TYC 2990-127-1 was initially reported as a double or multiple star in which two components are separated from each other by about 0.9 arcseconds. Subsequent observations of this source have found that one of the stars has a radial velocity of -44.7 km/s and parallax of approximately 1.43 mas. One study, based on an analysis of cross-correlation functions, suggested that TYC 2990-127-1 may be an SB2.

Now, a team of astronomers led by Mikhail Kovalev of the Chinese Academy of Sciences (CAS) present further evidence confirming the SB2 nature of TYC 2990-127-1.

"In this paper, we use LAMOST medium-resolution spectra to confirm that TYC 2990-127-1 is an SB2 system of sub-giant and red giant stars, orbiting each other on a circular orbit with period ∼ 1 week," the researchers explained.

The results show that the primary subgiant is much heavier than the secondary red giant as their masses were estimated to be 0.76 and 0.16, respectively (or even two times more massive—according to other model). This indicates that there was mass transfer in this system and the astronomers suppose that the red giant expanded and reached its Roche lobe and lost a significant fraction of its mass to the subgiant. It was noted that such a high mass ratio is typical for Algol-type systems.

Furthermore, the researchers conducted a simulation that supports the Algol-type scenario for TYC 2990-127-1. It was found that the secondary star is transferring mass to the primary at a rate of about 2.5 x 10^-9 solar masses per year. This is consistent with previous works suggesting that Algol-type systems may be undergoing rapid mass loss.
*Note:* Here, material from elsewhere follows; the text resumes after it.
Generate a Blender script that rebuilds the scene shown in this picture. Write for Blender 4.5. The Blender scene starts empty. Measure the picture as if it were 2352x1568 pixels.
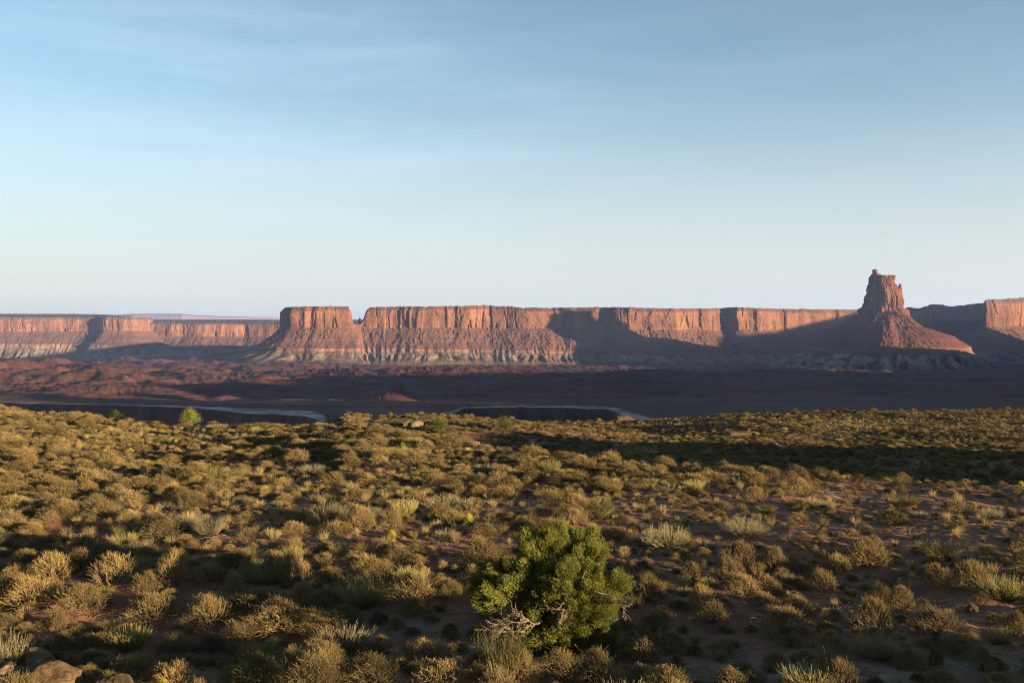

In general, Algol-type binaries are a class of eclipsing binary stars related to the prototype member of this class, known as Beta Persei or Algol. They are semi-detached systems whose less-massive component transfers mass to the more massive component due to filling its Roche lobe, causing mass and angular momentum loss.

As noted in the paper, TYC 2990-127-1 has an orbital period of approximately 7.05 days. The effective temperatures of the primary and secondary stars were measured to be 5,592 and 4,769 K. The astronomers predict that the system will enter into the common envelope phase in the subsequent evolution with the expansion of the secondary star.